What to do: Wait on an extended price rally to increase cash sales.

Hedgers: You should be 85% sold in the cash market on 2022-crop. You should be 30% forward-priced on expected 2023-crop for harvest delivery next year.

Cash-only marketers: You should be 85% sold on 2022-crop. You should also be 30% forward-priced on expected 2023-crop production for harvest delivery next year. 

 

Cotton

Price action: March cotton rose 46 points to 88.30 cents, the highest close since Sept. 23.

Fundamental analysis: Cotton was lifted by short covering, bargain hunting and technical buying, as well as strength in crude oil. Reports that Chinese government authorities will focus on domestic economic growth in 2023 also boosted trader hopes potentially bullish for demand prospects for cotton. Cotton traders await weekly USDA export sales numbers Thursday, with China of particular interest.

Technical analysis: Cotton bulls and bears are on a level overall near-term technical playing field but the bulls have momentum. A five-week-old downtrend on the daily bar chart has been negated. The next upside price objective for the cotton bulls is to produce a close in March futures above technical resistance at the November high of 89.92 cents.
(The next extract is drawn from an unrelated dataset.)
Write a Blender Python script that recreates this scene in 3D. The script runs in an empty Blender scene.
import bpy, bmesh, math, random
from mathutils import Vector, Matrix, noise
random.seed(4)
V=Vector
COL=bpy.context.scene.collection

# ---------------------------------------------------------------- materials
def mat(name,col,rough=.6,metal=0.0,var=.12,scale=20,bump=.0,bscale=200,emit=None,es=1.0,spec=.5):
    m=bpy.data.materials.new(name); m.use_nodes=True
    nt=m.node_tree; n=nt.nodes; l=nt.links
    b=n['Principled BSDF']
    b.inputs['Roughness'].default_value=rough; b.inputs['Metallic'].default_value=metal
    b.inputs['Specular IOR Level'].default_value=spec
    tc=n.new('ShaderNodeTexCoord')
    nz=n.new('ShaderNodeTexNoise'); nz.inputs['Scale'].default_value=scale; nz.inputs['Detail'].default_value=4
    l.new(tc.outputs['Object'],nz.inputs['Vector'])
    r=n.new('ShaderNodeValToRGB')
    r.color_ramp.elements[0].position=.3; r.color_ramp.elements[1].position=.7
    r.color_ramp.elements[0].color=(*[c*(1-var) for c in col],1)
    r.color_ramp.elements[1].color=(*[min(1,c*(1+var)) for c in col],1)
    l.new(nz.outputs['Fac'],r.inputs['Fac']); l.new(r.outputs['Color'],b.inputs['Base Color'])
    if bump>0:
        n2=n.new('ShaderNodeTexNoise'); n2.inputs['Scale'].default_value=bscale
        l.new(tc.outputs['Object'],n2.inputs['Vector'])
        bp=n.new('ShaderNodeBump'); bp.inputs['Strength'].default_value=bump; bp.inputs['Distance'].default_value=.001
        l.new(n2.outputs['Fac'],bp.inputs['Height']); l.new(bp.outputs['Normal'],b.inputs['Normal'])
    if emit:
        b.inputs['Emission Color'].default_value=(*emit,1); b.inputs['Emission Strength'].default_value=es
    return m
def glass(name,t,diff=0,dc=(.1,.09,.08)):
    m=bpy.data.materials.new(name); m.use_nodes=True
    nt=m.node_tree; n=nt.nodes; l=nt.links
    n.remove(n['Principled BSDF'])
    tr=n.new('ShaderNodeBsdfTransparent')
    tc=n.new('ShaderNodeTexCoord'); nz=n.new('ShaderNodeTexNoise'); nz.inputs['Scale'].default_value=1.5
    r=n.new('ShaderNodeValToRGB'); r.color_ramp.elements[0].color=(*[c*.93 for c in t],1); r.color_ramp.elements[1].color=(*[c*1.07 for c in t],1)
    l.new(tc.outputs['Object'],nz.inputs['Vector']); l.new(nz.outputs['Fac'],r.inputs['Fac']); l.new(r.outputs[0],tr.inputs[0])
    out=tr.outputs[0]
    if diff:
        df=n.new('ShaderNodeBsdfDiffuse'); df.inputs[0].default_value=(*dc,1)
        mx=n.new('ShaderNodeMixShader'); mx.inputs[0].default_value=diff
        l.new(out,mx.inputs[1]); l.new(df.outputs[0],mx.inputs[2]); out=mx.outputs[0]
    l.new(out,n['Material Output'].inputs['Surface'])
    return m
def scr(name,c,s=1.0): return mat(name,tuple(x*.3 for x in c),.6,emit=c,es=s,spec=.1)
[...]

The next downside price objective for the cotton bears is to close prices below solid technical support at the December low of 78.80 cents. First resistance is seen at 89.92 cents and then at 91.00 cents. First support is seen at 87.00 cents and then at 86.00 cents.

What to do: Wait on an extended corrective rebound to get current with advised 2022-crop sales.

Hedgers: You should be 70% sold in the cash market on 2022-crop production.

Cash-only marketers: You should be 70% sold on 2022-crop production.